**Source excerpt:**
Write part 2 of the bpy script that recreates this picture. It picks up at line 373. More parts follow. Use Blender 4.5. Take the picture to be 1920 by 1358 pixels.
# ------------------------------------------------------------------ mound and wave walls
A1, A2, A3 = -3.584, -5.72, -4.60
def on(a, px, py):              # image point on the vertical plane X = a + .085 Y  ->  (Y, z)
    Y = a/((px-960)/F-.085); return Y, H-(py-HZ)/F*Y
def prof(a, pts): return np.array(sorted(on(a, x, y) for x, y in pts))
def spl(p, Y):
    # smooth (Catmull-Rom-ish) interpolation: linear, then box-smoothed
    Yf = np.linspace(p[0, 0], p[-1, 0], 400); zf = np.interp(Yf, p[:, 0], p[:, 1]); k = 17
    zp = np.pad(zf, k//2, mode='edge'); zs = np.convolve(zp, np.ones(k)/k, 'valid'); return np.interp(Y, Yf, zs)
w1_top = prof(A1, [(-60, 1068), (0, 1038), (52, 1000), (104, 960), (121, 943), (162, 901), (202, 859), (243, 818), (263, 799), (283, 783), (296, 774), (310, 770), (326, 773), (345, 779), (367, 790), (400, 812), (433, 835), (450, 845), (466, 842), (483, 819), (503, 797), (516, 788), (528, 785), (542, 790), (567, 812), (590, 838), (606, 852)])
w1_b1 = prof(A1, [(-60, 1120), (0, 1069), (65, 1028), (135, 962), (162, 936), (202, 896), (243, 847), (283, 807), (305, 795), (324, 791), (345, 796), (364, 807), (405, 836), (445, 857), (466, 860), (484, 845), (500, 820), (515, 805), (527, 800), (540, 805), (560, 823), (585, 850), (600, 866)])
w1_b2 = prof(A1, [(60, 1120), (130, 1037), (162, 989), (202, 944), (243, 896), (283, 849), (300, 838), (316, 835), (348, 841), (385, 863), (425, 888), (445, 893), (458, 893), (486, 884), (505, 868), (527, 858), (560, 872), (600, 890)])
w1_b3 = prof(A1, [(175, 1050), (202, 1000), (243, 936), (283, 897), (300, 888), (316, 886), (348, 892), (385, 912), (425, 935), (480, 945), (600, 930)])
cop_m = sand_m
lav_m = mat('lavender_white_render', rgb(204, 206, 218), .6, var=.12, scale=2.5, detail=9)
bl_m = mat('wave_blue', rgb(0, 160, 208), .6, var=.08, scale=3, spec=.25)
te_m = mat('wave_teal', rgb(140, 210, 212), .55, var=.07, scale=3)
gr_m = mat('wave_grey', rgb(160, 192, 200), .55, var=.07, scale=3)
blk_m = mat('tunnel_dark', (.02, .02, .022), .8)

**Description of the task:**
Print the material above once more, exactly.

**Result for this exercise:**
Write part 2 of the bpy script that recreates this picture. It picks up at line 373. More parts follow. Use Blender 4.5. Take the picture to be 1920 by 1358 pixels.
# ------------------------------------------------------------------ mound and wave walls
A1, A2, A3 = -3.584, -5.72, -4.60
def on(a, px, py):              # image point on the vertical plane X = a + .085 Y  ->  (Y, z)
    Y = a/((px-960)/F-.085); return Y, H-(py-HZ)/F*Y
def prof(a, pts): return np.array(sorted(on(a, x, y) for x, y in pts))
def spl(p, Y):
    # smooth (Catmull-Rom-ish) interpolation: linear, then box-smoothed
    Yf = np.linspace(p[0, 0], p[-1, 0], 400); zf = np.interp(Yf, p[:, 0], p[:, 1]); k = 17
    zp = np.pad(zf, k//2, mode='edge'); zs = np.convolve(zp, np.ones(k)/k, 'valid'); return np.interp(Y, Yf, zs)
w1_top = prof(A1, [(-60, 1068), (0, 1038), (52, 1000), (104, 960), (121, 943), (162, 901), (202, 859), (243, 818), (263, 799), (283, 783), (296, 774), (310, 770), (326, 773), (345, 779), (367, 790), (400, 812), (433, 835), (450, 845), (466, 842), (483, 819), (503, 797), (516, 788), (528, 785), (542, 790), (567, 812), (590, 838), (606, 852)])
w1_b1 = prof(A1, [(-60, 1120), (0, 1069), (65, 1028), (135, 962), (162, 936), (202, 896), (243, 847), (283, 807), (305, 795), (324, 791), (345, 796), (364, 807), (405, 836), (445, 857), (466, 860), (484, 845), (500, 820), (515, 805), (527, 800), (540, 805), (560, 823), (585, 850), (600, 866)])
w1_b2 = prof(A1, [(60, 1120), (130, 1037), (162, 989), (202, 944), (243, 896), (283, 849), (300, 838), (316, 835), (348, 841), (385, 863), (425, 888), (445, 893), (458, 893), (486, 884), (505, 868), (527, 858), (560, 872), (600, 890)])
w1_b3 = prof(A1, [(175, 1050), (202, 1000), (243, 936), (283, 897), (300, 888), (316, 886), (348, 892), (385, 912), (425, 935), (480, 945), (600, 930)])
cop_m = sand_m
lav_m = mat('lavender_white_render', rgb(204, 206, 218), .6, var=.12, scale=2.5, detail=9)
bl_m = mat('wave_blue', rgb(0, 160, 208), .6, var=.08, scale=3, spec=.25)
te_m = mat('wave_teal', rgb(140, 210, 212), .55, var=.07, scale=3)
gr_m = mat('wave_grey', rgb(160, 192, 200), .55, var=.07, scale=3)
blk_m = mat('tunnel_dark', (.02, .02, .022), .8)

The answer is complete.